[Scripts that build scenes]
=======
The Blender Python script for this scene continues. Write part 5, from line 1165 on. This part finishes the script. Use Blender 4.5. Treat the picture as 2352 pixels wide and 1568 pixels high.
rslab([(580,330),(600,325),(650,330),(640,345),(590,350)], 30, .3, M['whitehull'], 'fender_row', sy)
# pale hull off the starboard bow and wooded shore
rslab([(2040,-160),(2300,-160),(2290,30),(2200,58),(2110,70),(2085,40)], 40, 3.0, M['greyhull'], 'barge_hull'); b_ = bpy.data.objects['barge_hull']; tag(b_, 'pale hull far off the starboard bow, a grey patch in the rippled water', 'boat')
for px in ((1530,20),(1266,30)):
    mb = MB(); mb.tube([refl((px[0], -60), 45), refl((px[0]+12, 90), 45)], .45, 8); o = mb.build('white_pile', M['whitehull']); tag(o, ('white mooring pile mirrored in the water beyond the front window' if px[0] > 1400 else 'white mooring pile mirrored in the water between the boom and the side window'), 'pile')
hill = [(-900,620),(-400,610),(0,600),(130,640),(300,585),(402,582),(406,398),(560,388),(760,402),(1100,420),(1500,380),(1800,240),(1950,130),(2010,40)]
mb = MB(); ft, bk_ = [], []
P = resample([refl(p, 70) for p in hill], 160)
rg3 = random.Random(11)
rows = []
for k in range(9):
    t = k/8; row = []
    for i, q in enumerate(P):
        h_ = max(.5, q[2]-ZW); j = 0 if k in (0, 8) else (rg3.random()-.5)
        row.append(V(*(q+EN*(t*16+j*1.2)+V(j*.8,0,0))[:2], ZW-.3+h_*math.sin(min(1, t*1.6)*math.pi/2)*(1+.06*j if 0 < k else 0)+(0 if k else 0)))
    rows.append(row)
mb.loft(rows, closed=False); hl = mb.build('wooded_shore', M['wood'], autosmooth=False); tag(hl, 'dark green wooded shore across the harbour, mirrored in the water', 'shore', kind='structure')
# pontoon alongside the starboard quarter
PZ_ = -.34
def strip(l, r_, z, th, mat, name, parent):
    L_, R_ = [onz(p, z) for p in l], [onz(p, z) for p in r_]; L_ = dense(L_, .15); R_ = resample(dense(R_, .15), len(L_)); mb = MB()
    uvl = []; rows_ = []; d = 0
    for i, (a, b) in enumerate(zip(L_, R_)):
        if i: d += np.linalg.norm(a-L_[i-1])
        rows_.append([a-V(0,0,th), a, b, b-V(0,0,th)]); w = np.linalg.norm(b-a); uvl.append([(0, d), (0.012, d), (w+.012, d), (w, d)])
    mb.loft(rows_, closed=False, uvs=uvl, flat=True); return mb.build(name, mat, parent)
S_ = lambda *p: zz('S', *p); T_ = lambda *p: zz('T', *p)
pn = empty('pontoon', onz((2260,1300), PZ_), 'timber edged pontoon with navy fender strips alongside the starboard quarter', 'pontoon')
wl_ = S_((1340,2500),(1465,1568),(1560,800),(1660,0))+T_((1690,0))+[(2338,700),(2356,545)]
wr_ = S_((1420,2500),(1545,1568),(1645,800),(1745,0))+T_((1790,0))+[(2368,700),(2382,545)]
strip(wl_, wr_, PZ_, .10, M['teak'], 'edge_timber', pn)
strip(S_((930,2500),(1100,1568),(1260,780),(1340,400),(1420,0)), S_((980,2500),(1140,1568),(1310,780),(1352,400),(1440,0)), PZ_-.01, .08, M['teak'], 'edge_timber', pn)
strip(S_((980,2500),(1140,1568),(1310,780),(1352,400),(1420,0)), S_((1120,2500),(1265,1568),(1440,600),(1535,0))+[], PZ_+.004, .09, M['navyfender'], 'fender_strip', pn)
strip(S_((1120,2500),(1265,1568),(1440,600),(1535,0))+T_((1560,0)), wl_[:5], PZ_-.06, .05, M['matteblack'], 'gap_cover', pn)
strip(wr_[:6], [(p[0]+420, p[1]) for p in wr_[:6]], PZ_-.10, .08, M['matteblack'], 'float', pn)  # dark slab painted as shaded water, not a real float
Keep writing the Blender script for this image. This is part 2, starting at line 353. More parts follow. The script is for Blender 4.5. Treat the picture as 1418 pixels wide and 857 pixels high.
=======
* **Task objective**
Show the lines from the data above that contain the string "high".

* **Answer to the problem**
The Blender Python script for this scene continues. Write part 5, from line 1165 on. This part finishes the script. Use Blender 4.5. Treat the picture as 2352 pixels wide and 1568 pixels high.
Keep writing the Blender script for this image. This is part 2, starting at line 353. More parts follow. The script is for Blender 4.5. Treat the picture as 1418 pixels wide and 857 pixels high.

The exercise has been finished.